Report every line below that holds the word "from".
--- BEGIN Dataset excerpt ---
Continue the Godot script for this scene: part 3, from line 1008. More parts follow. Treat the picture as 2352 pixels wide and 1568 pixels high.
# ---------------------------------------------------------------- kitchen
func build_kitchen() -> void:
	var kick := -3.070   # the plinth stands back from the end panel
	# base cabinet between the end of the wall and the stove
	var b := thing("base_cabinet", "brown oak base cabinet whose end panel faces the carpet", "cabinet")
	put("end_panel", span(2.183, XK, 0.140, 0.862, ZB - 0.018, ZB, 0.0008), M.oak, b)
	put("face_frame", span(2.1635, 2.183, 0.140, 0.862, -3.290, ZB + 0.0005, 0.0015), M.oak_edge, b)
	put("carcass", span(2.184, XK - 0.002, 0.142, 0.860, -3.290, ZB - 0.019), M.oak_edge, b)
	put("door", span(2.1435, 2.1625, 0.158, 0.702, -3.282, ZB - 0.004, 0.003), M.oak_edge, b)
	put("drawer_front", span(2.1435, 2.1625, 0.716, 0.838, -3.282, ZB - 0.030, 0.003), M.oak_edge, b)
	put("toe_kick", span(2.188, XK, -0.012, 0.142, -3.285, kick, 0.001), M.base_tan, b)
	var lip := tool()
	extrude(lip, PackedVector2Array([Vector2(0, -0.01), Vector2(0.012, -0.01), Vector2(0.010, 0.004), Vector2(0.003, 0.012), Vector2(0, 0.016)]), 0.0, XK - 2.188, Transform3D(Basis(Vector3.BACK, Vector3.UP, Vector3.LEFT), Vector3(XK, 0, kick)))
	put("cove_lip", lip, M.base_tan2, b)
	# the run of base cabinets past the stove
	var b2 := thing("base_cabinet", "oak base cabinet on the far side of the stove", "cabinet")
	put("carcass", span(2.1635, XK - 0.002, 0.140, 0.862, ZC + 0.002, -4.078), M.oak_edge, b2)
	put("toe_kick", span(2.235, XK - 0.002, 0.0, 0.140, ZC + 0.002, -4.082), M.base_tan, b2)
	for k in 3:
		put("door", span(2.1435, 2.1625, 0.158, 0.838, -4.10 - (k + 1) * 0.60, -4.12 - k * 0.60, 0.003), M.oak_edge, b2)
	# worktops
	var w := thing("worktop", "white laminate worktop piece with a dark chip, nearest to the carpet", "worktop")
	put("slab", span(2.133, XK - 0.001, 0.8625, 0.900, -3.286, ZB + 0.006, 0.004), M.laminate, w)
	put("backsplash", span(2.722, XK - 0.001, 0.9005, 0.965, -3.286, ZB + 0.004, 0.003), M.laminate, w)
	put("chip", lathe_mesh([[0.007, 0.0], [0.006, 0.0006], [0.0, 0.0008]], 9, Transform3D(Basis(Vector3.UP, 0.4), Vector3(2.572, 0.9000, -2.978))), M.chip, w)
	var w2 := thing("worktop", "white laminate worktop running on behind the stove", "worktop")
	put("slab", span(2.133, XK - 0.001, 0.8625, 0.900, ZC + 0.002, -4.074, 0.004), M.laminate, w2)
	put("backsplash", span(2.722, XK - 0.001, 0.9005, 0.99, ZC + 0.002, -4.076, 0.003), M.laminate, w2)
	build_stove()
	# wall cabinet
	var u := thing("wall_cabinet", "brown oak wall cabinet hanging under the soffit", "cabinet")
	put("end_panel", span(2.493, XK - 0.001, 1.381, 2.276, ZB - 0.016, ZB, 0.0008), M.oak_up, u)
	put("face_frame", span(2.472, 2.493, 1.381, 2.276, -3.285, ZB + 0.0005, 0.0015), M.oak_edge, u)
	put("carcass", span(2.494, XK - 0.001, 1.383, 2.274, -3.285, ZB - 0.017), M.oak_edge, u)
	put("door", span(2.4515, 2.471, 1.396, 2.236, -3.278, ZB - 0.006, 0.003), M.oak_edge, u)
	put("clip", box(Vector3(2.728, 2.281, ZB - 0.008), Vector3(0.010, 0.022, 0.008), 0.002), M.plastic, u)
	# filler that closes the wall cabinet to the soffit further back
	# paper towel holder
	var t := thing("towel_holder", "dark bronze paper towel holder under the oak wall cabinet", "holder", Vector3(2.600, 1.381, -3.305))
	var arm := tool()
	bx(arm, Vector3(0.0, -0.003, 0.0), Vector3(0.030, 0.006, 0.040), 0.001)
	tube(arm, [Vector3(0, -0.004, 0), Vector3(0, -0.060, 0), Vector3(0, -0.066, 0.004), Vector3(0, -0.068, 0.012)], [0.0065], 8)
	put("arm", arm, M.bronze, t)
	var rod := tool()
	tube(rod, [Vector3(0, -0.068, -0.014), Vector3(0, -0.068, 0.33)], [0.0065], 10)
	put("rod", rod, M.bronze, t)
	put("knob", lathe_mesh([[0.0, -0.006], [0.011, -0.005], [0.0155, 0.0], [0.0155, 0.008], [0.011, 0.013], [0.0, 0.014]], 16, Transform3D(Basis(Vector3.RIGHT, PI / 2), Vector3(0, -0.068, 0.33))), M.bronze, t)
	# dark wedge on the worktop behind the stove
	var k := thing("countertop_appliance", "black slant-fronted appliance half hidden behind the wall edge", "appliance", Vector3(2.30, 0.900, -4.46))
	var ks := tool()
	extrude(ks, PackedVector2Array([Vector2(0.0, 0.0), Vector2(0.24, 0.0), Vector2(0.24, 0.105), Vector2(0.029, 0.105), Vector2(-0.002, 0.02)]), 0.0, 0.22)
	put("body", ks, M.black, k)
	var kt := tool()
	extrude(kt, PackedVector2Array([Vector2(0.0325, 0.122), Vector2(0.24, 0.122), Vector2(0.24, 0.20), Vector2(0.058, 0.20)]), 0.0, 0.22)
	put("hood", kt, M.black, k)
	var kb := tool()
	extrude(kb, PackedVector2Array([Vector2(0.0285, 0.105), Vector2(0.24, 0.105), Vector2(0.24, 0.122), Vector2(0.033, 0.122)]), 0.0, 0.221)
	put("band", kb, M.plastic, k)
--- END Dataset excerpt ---
Exercise output
Continue the Godot script for this scene: part 3, from line 1008. More parts follow. Treat the picture as 2352 pixels wide and 1568 pixels high.
	var kick := -3.070   # the plinth stands back from the end panel